As long as I can keep the critters out of these, they will be perfect!
Carolyn says
I will be interested to see how these work. I use a ‘dump’ in a pile method. it is difficult to turn.
Pat says
Will you dump these from one to the other? I am using a series of pallets , where it can be pitched from one to the other.
They sort of form Ushapes connected UUU. We are also using comfrey around trees and clover covering garden with rows chieslplowed out. It is working as we use no fertilizer.
Judy Laquidara says
No transferring from one bin to another. The material will stay in the bin til it’s composted and can be added to the garden. I can get plenty of cow and chicken manure around here so by the time I add a few shovels of composted manure to what’s in the bin, we won’t need to add fertilizer, though I do often add a bit of supplements to my tomatoes.
Gail S says
Hi Judy, … we have 4 compost bins that get rotated. Bin # 1 – current fresh compost (but no weeds) and with each addition of fresh stuff (peelings etc) we sprinkle a thin layer of previously composted soil from Bin #2. Bin #3 is sitting, ready to be used. Bin #4 is now empty (except for a thin bottom layer of dirt) and when Bin #1 is full, Bin #4 will be for fresh stuff. Right now, I’m using Bin #3 as a mulch / fertilizer for my tomatoes, chard, broccoli etc. ‘ When we sprinkle thin layers of composted material, in the bins, it seems to speed up the process – and we never need to turn our bins. We also add worms that we find to the bins. – they do a great job! And when taking out stuff from the kitchen, I often add water to the bucket – so the bin also gets watered. I LOVE having compost!
JudyL says
With it being so hot here, things compost pretty quickly. I add a layer of leaves from the areas where the chickens scratch when they’re out and they’re pretty much already composted and have lots of dirt . . almost like leaves that have been ground by a lawn mower. We don’t have a lot of worms around here . . I think it’s too hot for even them to survive.
Rebecca in SoCal says
Or the ground’s too hard even for them!
Regina says
These look interesting. I have a 2 sided tumbler one on a frame – when one side gets full, I let it “cook” and start adding to the other side. It is good for our small scale family – but I don’t think it would hold up to your volume. Our neighbor has a “corner of the fence pile” that we add to as well, and neither of us turn it.

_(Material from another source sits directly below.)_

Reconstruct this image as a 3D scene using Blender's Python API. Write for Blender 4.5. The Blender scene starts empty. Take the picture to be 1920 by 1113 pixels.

We pull compost out from underneath in the spring and add more on top, but it is a slower process.
Helen Baczynski says
I had a compost bin in Vegas that was about the size of your difficult one but mine was on a stand and I spun it around. It was easy to dump out the compost because I could turn the opening to the bottom. I only put kitchen scraps in it with few fallen leaves. We had no grass and just desert plants. With the heat, it cooked really fast – if I was too slow to empty the bin, it actually disappeared, rotted down to nothing.
Here in South Dakota I’ve got a pile with wire netting on three sides. It’s just kitchen scraps including egg shells. At the beginning of last winter before the ground froze and after the veg plot was done, I dug trenches where the veg had grown, dumped in the compost pile and covered it over. During the winter I continued to add the kitchen scraps to the other trenches, covering the scraps when I could. When Spring came, everything had rotted down. I like the trenching – works really well. I was surprised.
Rosalie says
I have a stainless steel bowl that I keep in my oven and put the egg shells in that and then they “cook” and get brittle as the oven heats…when the bowl is full I crumble them up with my hands and sprinkle on the garden. The only noticeable odor is of cooking eggshells if you leave them in the oven longer than the 15 minutes or so that preheating takes. I also try to put them back in the oven as the oven is cooling down after baking.